温泉のプロが選ぶ、家族旅行におすすめの「離れ」のある宿
監修・ライター
今、自由に使える10万円があるとしたら・・・。たとえば、家族と一緒に温泉宿の「離れ」で過ごす休日、というのはいかがでしょう? 混雑する(かつ料金も高い)ゴールデンウィークをやり過ごし、新緑の季節にゆっくりと温泉を満喫する旅。温泉のエキスパート・花田伸二さんに、シチュエーション別のおすすめ宿をピックアップしていただきました。
ケース1:30~40代の兄弟が両親を招待して親孝行旅行するなら
「黒川温泉の『旅館 山河』は落ち着いた雰囲気で、大人だけの旅には特におすすめ」と語る花田さん。
最大のポイントは「泉質の良さ」。「薬師の湯」(単純硫黄泉)と「美肌の湯」(ナトリウム塩化物・炭酸水素塩・硫酸塩泉)2つの自家源泉を持つかけ流しの温泉で、露天風呂や貸切などお風呂の種類も豊富です。料金は1泊2食付で1名2万円前後(和室2間+切石風呂付:4名1室の場合)。
「ここのご主人は黒川エリアに植樹をするなど、街づくりのキーマンの一人。雑木林の中に本館・離れや温泉棟、囲炉裏のあるロビーが点在する静かな空間で、緑に包まれてのんびり過ごせる宿です」
ケース2:夫婦+子ども2人。贅沢気分が味わえて子どもも喜ぶ温泉旅
花田さん曰く、「子ども連れならアミューズメントが近くにある宿がいいですね。別府地獄めぐりや水族館『うみたまご』にも近い海辺の宿『晴海』がぴったりでしょう」
国道10号線沿い、別府湾に面して立つ『晴海』の客室はすべてオーシャンビュー。その屋上、玉砂利が敷かれた和風庭園の中に3タイプのモダンな「展望離れ」があります。離れにはそれぞれ露天風呂が備えられている上、「別府で一番海に近い」と言われる1階の露天風呂や、最上階にある宿泊客専用の展望風呂も入浴可能。リビング+2ベッド+和室のタイプで大人4名なら10万円前後(2食付)、子どもが小学生であれば8万円前後に。

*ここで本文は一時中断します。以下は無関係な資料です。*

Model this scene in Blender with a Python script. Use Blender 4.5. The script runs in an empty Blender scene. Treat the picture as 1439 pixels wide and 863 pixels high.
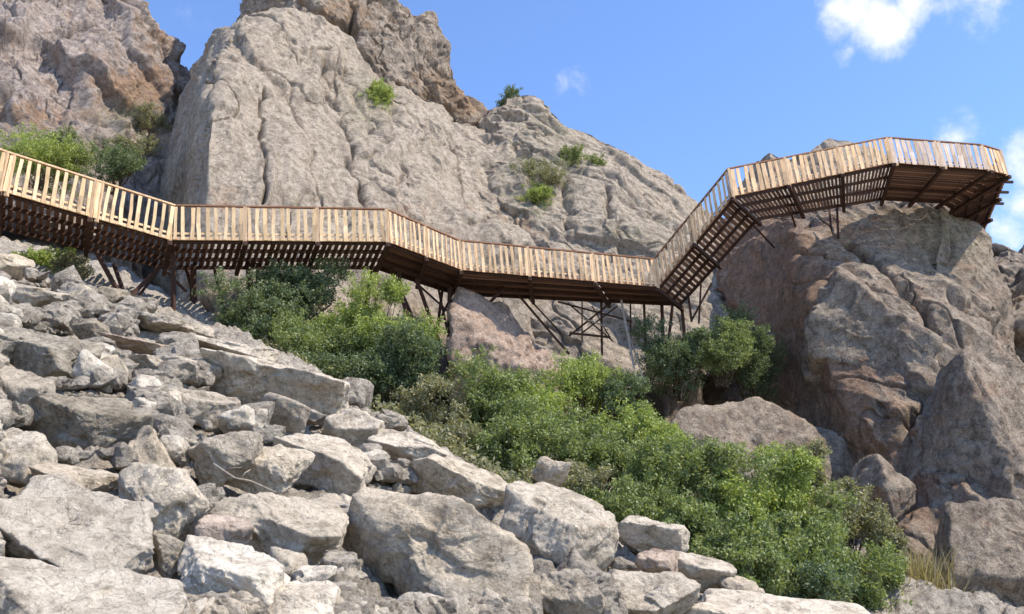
import bpy, math, random
import numpy as np
from mathutils import Vector
from mathutils.bvhtree import BVHTree

R = math.radians
random.seed(7)
S = bpy.context.scene
COL = S.collection

# ------------------------------------------------------------------ camera
PITCH = R(18.0); FPX = 1246.0; PW, PH = 1439.0, 863.0
cam_d = bpy.data.cameras.new('camera'); cam = bpy.data.objects.new('camera', cam_d); COL.objects.link(cam)
cam.location = (0, 0, 0); cam.rotation_euler = (math.pi/2 + PITCH, 0, 0)
cam_d.sensor_width = 36.0; cam_d.lens = 36.0*FPX/PW; cam_d.clip_start = .1; cam_d.clip_end = 2000
S.camera = cam
# ------------------------------------------------------------------ light
SUN = Vector((0.53, -0.22, 0.82)).normalized()
sl = bpy.data.lights.new('sun', 'SUN'); sl.energy = 5.0; sl.angle = R(.5); sl.color = (1, .91, .775)
so = bpy.data.objects.new('sun', sl); COL.objects.link(so); so.rotation_euler = SUN.to_track_quat('Z', 'Y').to_euler()
S.view_settings.view_transform = 'Standard'; S.view_settings.look = 'None'; S.view_settings.gamma = 1
S.view_settings.use_curve_mapping = False
S.view_settings.exposure = 0.5
w = bpy.data.worlds.new('World'); S.world = w; w.use_nodes = True

CP, SP = math.cos(PITCH), math.sin(PITCH)
def ray(px, py):
    cx = (px-719.5)/FPX; cy = (431.5-py)/FPX
    return cx, CP-cy*SP, SP+cy*CP
def P(px, py, Y):
    x, y, z = ray(px, py); t = Y/y
    return Vector((x*t, Y, z*t))
def PZ(px, py, Z):
    x, y, z = ray(px, py); t = Z/z
    return Vector((x*t, y*t, Z))
def proj(p):
    """world points (n,3) to photo pixels"""
    zc = p[:, 1]*CP+p[:, 2]*SP; zc = np.where(zc < .05, .05, zc)
    up = -p[:, 1]*SP+p[:, 2]*CP
    return 719.5+FPX*p[:, 0]/zc, 431.5-FPX*up/zc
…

「館内には和食・海鮮・創作料理と3つの食事処があり、大分の豊かな山海の幸を専用の個室で味わえます。またカフェバーやラウンジ、ケーキ工房などもあり、バーでジャズライブが行われるなど館内での楽しみ方も多彩。宿の中でリゾート気分を満喫できますよ」
ケース3:子連れファミリーがおじいちゃん・おばあちゃんと一緒に
「温泉付の離れで非常にコストパフォーマンスが高いのが、筋湯温泉の『小松別荘』」と花田さん。
古民家風の離れは、掘りごたつに2ベッドの洋室1室、和室2室と専用檜風呂付きのメゾネットタイプ。3世代でも、2~3家族でもゆったり過ごせる広さだそうです。料金は大人4名以上の場合、2食付で1名1万6000円~、小学生の子どもは1万1000円。繁忙期でなければ、大人6人でも10万円でおつりが来ます。

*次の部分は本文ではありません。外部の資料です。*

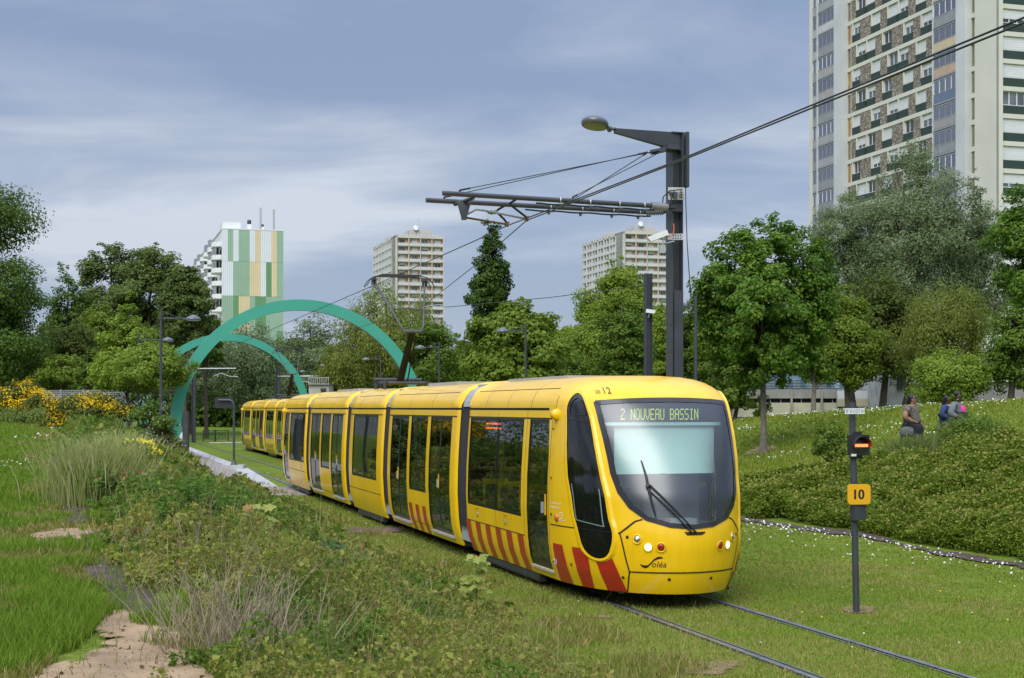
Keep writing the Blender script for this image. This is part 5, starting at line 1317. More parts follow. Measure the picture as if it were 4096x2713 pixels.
# right bank shrubs
BANK=leafmat('bank_shrub_leaves',[(.062,.118,.009),(.088,.155,.012),(.120,.190,.016),(.165,.220,.026)],.38)
BANK2=leafmat('bank_shrub_shoots',[(.14,.20,.026),(.19,.24,.035),(.20,.18,.05)],.34)
X,Y=sample(rs,760000,12,56,15.4,24.5,24,1.6); T,n=nt_of(X,Y); d=lens(X,Y)
topn=np.interp(T,[16,24,29,33,37,60],[21.6,21.2,20.7,19.5,17.8,16.6])+.7*(vnoise(T,T*0,2.6,71)-.5)*2
cl=vnoise(X,Y,.9,72)*.55+vnoise(X,Y,.35,73)*.45
keep=(n<topn+.3)&(n>15.5+.35*vnoise(T,T*0,1.1,74))&(cl>.20)
X,Y,T,n,d,cl=[q[keep] for q in (X,Y,T,n,d,cl)]
hf=(.22+.70*(cl-.2)+.30*sstep(n,18.2,19.8)*sstep(-T,-35,-31))*np.clip((n-15.35)/.55,.35,1)*np.clip((topn[keep]+.5-n)/.9,.25,1)
cover('bank_shrubs',X,Y,hf,.0019*d,BANK,63,.55)
k2=rs.rand(len(X))<.10
cover('bank_shrub_shoots',X[k2],Y[k2],hf[k2]*1.18,.0020*d[k2],BANK2,64,.9)
gpz=[]
# dark soil under the shrubs
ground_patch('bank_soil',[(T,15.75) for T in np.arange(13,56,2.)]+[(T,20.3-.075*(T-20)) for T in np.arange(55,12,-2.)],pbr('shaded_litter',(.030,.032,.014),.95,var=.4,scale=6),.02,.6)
# left bank litter
ground_patch('weed_litter',[(T,.9-.03*(T-8)) for T in np.arange(5,46,1.5)]+[(T,4.3) for T in np.arange(45,4,-1.5)],pbr('weed_litter',(.055,.060,.022),.95,var=.45,scale=7,bump=.6,bscale=30),.014,.3)
# litter and crumbs on the sand
X,Y=sample(rs,9000,4,20,-2.5,2.2,9); T,n=nt_of(X,Y); kk=in_poly(T,n,SAND_POLYS[0])|in_poly(T,n,SAND_POLYS[1])|in_poly(T,n,SOIL_POLY); X,Y=X[kk],Y[kk]
cover('path_litter',X,Y,np.full(len(X),.03),np.full(len(X),.016)*(.5+1.5*rs.rand(len(X))**2),leafmat('litter_flecks',[(.12,.085,.05),(.2,.15,.09),(.34,.27,.18),(.08,.06,.04)],.1,.9),59,1.2)
# daisies
def flowers(name,X,Y,hz,s,mat,seed):
    rs=RS(seed); n=len(X); P=np.stack([X,Y,ground_z(X,Y)+hz*(.6+.6*rs.rand(n))],1)
    nrm=rs.normal(size=(n,3))*.35+np.array([0,-.35,1.]); l=s*(.7+.6*rs.rand(n)); V,F=leaf_quads(P,nrm,l,l,rs,None,.05)
    return tag(fast_mesh(name,V,F,mat),kind='stuff')
DAISY=leafmat('daisy_petals',[(.62,.62,.58),(.72,.72,.68),(.66,.62,.6)],.15)
BUTTER=leafmat('buttercups',[(.6,.42,.01),(.7,.5,.02)],.15)
X,Y=sample(rs,2600,12,62,13.2,15.4,24,1.3); T,n=nt_of(X,Y); kk=rs.rand(len(X))<np.exp(-((n-15.0)/.5)**2)*.8+.10*(vnoise(X,Y,1.2,81)>.55); X,Y=X[kk],Y[kk]; flowers('daisies_along_bank',X,Y,.06,.0014*lens(X,Y),DAISY,65)
X,Y=sample(rs,6500,30,78,20,33,34,1.); T,n=nt_of(X,Y); kk=((vnoise(X,Y,2.4,82)*.6+vnoise(X,Y,.8,83)*.4>.66)&(rs.rand(len(X))<.6))|((n>28.6)&(rs.rand(len(X))<.55)); X,Y=X[kk],Y[kk]; flowers('hill_daisies',X,Y,.10,.0011*lens(X,Y),DAISY,66)
X,Y=sample(rs,1300,8,50,-12,-.9,20,.6); kk=(vnoise(X,Y,2.2,84)*.6+vnoise(X,Y,.7,85)*.4>.66); X,Y=X[kk],Y[kk]; flowers('crest_daisies',X,Y,.10,.0013*lens(X,Y),DAISY,67)
X,Y=sample(rs,70,14,40,6,15,20,.6); flowers('scattered_daisies',X,Y,.06,.0014*lens(X,Y),DAISY,68)
X,Y=sample(rs,60,12,30,8.5,13,20,.6); flowers('buttercups',X,Y,.06,.0011*lens(X,Y),BUTTER,69)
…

「ここの離れは、食事が部屋食というのもうれしいポイント。おじいちゃん・おばあちゃんにも料理をゆっくり味わってもらえると思いますよ。ここのご主人は湯布院の『亀の井別荘』で修業を積んだ料理人で、地元の旬を活かした懐石料理が楽しめます。イチオシは『地鶏のスープ』。最後の一滴まで残さず飲みたい美味しさです!」
ひとくちに「離れ」といってもいろんなタイプがあり、場所や温泉、料理など「何を重視するか」によって選択肢は違ってきます。行き先を「泊まりたい宿」で選ぶ旅、というのも素敵ですね。